## Information supplied
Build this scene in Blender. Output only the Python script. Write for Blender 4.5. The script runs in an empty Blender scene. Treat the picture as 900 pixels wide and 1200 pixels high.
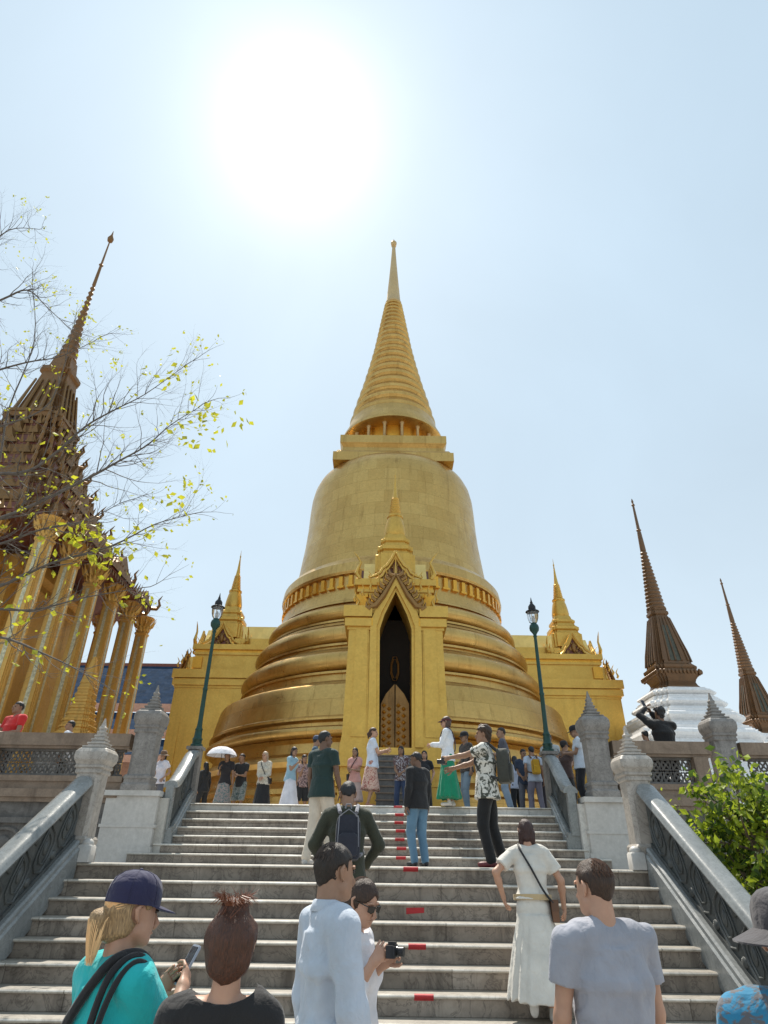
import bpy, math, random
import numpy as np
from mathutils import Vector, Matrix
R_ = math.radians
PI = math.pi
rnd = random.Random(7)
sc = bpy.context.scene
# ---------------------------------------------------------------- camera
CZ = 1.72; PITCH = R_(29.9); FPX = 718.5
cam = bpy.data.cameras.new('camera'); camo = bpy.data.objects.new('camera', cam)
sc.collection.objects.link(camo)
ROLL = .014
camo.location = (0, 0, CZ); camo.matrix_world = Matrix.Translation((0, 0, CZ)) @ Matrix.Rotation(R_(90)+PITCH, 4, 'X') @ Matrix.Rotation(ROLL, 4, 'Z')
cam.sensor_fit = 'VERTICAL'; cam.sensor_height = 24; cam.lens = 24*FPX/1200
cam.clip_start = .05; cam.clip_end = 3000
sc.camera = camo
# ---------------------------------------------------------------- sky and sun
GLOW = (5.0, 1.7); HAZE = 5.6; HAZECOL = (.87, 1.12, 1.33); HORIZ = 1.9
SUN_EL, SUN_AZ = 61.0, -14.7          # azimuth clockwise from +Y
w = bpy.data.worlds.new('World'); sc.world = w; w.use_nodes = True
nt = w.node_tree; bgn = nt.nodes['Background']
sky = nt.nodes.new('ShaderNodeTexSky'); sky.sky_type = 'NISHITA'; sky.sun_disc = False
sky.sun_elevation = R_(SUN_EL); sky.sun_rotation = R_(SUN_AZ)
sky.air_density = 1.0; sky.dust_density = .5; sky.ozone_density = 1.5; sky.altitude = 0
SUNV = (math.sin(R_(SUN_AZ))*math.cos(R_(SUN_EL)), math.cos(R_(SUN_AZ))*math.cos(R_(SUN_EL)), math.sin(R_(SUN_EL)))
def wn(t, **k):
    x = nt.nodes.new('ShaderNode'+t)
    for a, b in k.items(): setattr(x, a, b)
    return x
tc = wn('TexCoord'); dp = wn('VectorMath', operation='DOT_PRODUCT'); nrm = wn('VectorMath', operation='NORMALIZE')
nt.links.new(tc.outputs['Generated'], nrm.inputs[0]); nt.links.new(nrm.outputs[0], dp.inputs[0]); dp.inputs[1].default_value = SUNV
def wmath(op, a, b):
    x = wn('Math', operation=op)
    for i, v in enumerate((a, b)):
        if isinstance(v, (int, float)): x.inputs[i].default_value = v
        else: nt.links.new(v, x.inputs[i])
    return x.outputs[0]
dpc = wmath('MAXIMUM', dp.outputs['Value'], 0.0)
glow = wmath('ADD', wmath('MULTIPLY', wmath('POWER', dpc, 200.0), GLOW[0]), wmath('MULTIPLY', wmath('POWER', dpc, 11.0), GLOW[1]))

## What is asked
Transcribe the material exactly, leaving every picture out.

## Problem solution
Build this scene in Blender. Output only the Python script. Write for Blender 4.5. The script runs in an empty Blender scene. Treat the picture as 900 pixels wide and 1200 pixels high.
import bpy, math, random
import numpy as np
from mathutils import Vector, Matrix
R_ = math.radians
PI = math.pi
rnd = random.Random(7)
sc = bpy.context.scene
# ---------------------------------------------------------------- camera
CZ = 1.72; PITCH = R_(29.9); FPX = 718.5
cam = bpy.data.cameras.new('camera'); camo = bpy.data.objects.new('camera', cam)
sc.collection.objects.link(camo)
ROLL = .014
camo.location = (0, 0, CZ); camo.matrix_world = Matrix.Translation((0, 0, CZ)) @ Matrix.Rotation(R_(90)+PITCH, 4, 'X') @ Matrix.Rotation(ROLL, 4, 'Z')
cam.sensor_fit = 'VERTICAL'; cam.sensor_height = 24; cam.lens = 24*FPX/1200
cam.clip_start = .05; cam.clip_end = 3000
sc.camera = camo
# ---------------------------------------------------------------- sky and sun
GLOW = (5.0, 1.7); HAZE = 5.6; HAZECOL = (.87, 1.12, 1.33); HORIZ = 1.9
SUN_EL, SUN_AZ = 61.0, -14.7          # azimuth clockwise from +Y
w = bpy.data.worlds.new('World'); sc.world = w; w.use_nodes = True
nt = w.node_tree; bgn = nt.nodes['Background']
sky = nt.nodes.new('ShaderNodeTexSky'); sky.sky_type = 'NISHITA'; sky.sun_disc = False
sky.sun_elevation = R_(SUN_EL); sky.sun_rotation = R_(SUN_AZ)
sky.air_density = 1.0; sky.dust_density = .5; sky.ozone_density = 1.5; sky.altitude = 0
SUNV = (math.sin(R_(SUN_AZ))*math.cos(R_(SUN_EL)), math.cos(R_(SUN_AZ))*math.cos(R_(SUN_EL)), math.sin(R_(SUN_EL)))
def wn(t, **k):
    x = nt.nodes.new('ShaderNode'+t)
    for a, b in k.items(): setattr(x, a, b)
    return x
tc = wn('TexCoord'); dp = wn('VectorMath', operation='DOT_PRODUCT'); nrm = wn('VectorMath', operation='NORMALIZE')
nt.links.new(tc.outputs['Generated'], nrm.inputs[0]); nt.links.new(nrm.outputs[0], dp.inputs[0]); dp.inputs[1].default_value = SUNV
def wmath(op, a, b):
    x = wn('Math', operation=op)
    for i, v in enumerate((a, b)):
        if isinstance(v, (int, float)): x.inputs[i].default_value = v
        else: nt.links.new(v, x.inputs[i])
    return x.outputs[0]
dpc = wmath('MAXIMUM', dp.outputs['Value'], 0.0)
glow = wmath('ADD', wmath('MULTIPLY', wmath('POWER', dpc, 200.0), GLOW[0]), wmath('MULTIPLY', wmath('POWER', dpc, 11.0), GLOW[1]))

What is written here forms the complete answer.